What to do: Write out the listing in full, matching it word for word.

-*-

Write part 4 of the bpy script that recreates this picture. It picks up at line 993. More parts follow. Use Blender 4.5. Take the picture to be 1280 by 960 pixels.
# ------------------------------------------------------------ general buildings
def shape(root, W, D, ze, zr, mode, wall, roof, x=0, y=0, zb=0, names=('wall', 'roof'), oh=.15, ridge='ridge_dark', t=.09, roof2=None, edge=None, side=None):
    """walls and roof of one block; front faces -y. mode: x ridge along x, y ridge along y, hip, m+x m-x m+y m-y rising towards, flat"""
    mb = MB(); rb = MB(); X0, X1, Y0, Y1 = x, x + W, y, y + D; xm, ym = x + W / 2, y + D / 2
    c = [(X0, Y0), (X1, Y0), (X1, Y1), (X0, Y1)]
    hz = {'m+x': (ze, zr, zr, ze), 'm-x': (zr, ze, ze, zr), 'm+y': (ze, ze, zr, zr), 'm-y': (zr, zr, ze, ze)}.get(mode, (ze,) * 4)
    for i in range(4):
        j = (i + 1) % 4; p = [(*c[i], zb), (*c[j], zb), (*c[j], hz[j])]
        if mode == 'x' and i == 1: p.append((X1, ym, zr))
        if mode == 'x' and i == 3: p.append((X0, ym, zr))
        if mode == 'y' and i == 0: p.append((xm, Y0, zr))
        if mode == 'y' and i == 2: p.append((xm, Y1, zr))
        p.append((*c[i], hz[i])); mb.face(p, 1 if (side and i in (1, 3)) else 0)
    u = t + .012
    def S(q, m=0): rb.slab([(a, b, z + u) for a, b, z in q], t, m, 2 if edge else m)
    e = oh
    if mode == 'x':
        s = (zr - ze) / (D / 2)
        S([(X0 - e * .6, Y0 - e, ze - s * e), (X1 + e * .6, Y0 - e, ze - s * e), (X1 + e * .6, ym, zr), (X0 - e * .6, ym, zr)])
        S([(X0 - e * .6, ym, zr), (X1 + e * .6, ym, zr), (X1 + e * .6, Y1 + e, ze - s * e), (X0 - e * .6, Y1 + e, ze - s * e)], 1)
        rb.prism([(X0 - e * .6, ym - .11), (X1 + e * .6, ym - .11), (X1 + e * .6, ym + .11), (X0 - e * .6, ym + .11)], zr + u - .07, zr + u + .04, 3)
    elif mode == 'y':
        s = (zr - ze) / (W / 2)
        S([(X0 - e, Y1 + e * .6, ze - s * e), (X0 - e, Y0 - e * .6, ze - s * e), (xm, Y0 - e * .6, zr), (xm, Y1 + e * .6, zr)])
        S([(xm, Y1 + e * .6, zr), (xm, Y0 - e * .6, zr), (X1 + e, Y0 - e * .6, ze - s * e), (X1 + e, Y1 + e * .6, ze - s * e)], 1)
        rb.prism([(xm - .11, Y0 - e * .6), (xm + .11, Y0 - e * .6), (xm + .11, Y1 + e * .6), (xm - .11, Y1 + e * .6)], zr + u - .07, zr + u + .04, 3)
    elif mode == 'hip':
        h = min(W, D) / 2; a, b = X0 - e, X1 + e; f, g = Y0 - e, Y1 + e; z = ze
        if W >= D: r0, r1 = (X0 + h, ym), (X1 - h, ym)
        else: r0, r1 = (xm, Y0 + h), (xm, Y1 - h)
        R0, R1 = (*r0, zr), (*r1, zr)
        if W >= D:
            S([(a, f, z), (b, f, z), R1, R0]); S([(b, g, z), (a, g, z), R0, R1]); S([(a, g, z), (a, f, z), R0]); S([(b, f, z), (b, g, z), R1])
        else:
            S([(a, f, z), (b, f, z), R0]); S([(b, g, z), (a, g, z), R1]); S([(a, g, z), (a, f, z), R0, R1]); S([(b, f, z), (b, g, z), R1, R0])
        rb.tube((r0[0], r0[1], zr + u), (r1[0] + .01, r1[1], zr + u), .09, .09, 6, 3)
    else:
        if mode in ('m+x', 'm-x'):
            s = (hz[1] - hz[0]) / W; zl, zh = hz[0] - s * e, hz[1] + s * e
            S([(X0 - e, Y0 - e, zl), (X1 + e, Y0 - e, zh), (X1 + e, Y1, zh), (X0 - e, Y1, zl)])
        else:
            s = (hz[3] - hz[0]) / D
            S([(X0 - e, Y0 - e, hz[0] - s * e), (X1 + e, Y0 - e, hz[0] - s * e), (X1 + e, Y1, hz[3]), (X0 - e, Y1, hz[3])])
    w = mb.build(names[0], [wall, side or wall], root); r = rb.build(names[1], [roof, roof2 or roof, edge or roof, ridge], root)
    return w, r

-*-

Expected answer:
Write part 4 of the bpy script that recreates this picture. It picks up at line 993. More parts follow. Use Blender 4.5. Take the picture to be 1280 by 960 pixels.
# ------------------------------------------------------------ general buildings
def shape(root, W, D, ze, zr, mode, wall, roof, x=0, y=0, zb=0, names=('wall', 'roof'), oh=.15, ridge='ridge_dark', t=.09, roof2=None, edge=None, side=None):
    """walls and roof of one block; front faces -y. mode: x ridge along x, y ridge along y, hip, m+x m-x m+y m-y rising towards, flat"""
    mb = MB(); rb = MB(); X0, X1, Y0, Y1 = x, x + W, y, y + D; xm, ym = x + W / 2, y + D / 2
    c = [(X0, Y0), (X1, Y0), (X1, Y1), (X0, Y1)]
    hz = {'m+x': (ze, zr, zr, ze), 'm-x': (zr, ze, ze, zr), 'm+y': (ze, ze, zr, zr), 'm-y': (zr, zr, ze, ze)}.get(mode, (ze,) * 4)
    for i in range(4):
        j = (i + 1) % 4; p = [(*c[i], zb), (*c[j], zb), (*c[j], hz[j])]
        if mode == 'x' and i == 1: p.append((X1, ym, zr))
        if mode == 'x' and i == 3: p.append((X0, ym, zr))
        if mode == 'y' and i == 0: p.append((xm, Y0, zr))
        if mode == 'y' and i == 2: p.append((xm, Y1, zr))
        p.append((*c[i], hz[i])); mb.face(p, 1 if (side and i in (1, 3)) else 0)
    u = t + .012
    def S(q, m=0): rb.slab([(a, b, z + u) for a, b, z in q], t, m, 2 if edge else m)
    e = oh
    if mode == 'x':
        s = (zr - ze) / (D / 2)
        S([(X0 - e * .6, Y0 - e, ze - s * e), (X1 + e * .6, Y0 - e, ze - s * e), (X1 + e * .6, ym, zr), (X0 - e * .6, ym, zr)])
        S([(X0 - e * .6, ym, zr), (X1 + e * .6, ym, zr), (X1 + e * .6, Y1 + e, ze - s * e), (X0 - e * .6, Y1 + e, ze - s * e)], 1)
        rb.prism([(X0 - e * .6, ym - .11), (X1 + e * .6, ym - .11), (X1 + e * .6, ym + .11), (X0 - e * .6, ym + .11)], zr + u - .07, zr + u + .04, 3)
    elif mode == 'y':
        s = (zr - ze) / (W / 2)
        S([(X0 - e, Y1 + e * .6, ze - s * e), (X0 - e, Y0 - e * .6, ze - s * e), (xm, Y0 - e * .6, zr), (xm, Y1 + e * .6, zr)])
        S([(xm, Y1 + e * .6, zr), (xm, Y0 - e * .6, zr), (X1 + e, Y0 - e * .6, ze - s * e), (X1 + e, Y1 + e * .6, ze - s * e)], 1)
        rb.prism([(xm - .11, Y0 - e * .6), (xm + .11, Y0 - e * .6), (xm + .11, Y1 + e * .6), (xm - .11, Y1 + e * .6)], zr + u - .07, zr + u + .04, 3)
    elif mode == 'hip':
        h = min(W, D) / 2; a, b = X0 - e, X1 + e; f, g = Y0 - e, Y1 + e; z = ze
        if W >= D: r0, r1 = (X0 + h, ym), (X1 - h, ym)
        else: r0, r1 = (xm, Y0 + h), (xm, Y1 - h)
        R0, R1 = (*r0, zr), (*r1, zr)
        if W >= D:
            S([(a, f, z), (b, f, z), R1, R0]); S([(b, g, z), (a, g, z), R0, R1]); S([(a, g, z), (a, f, z), R0]); S([(b, f, z), (b, g, z), R1])
        else:
            S([(a, f, z), (b, f, z), R0]); S([(b, g, z), (a, g, z), R1]); S([(a, g, z), (a, f, z), R0, R1]); S([(b, f, z), (b, g, z), R1, R0])
        rb.tube((r0[0], r0[1], zr + u), (r1[0] + .01, r1[1], zr + u), .09, .09, 6, 3)
    else:
        if mode in ('m+x', 'm-x'):
            s = (hz[1] - hz[0]) / W; zl, zh = hz[0] - s * e, hz[1] + s * e
            S([(X0 - e, Y0 - e, zl), (X1 + e, Y0 - e, zh), (X1 + e, Y1, zh), (X0 - e, Y1, zl)])
        else:
            s = (hz[3] - hz[0]) / D
            S([(X0 - e, Y0 - e, hz[0] - s * e), (X1 + e, Y0 - e, hz[0] - s * e), (X1 + e, Y1, hz[3]), (X0 - e, Y1, hz[3])])
    w = mb.build(names[0], [wall, side or wall], root); r = rb.build(names[1], [roof, roof2 or roof, edge or roof, ridge], root)
    return w, r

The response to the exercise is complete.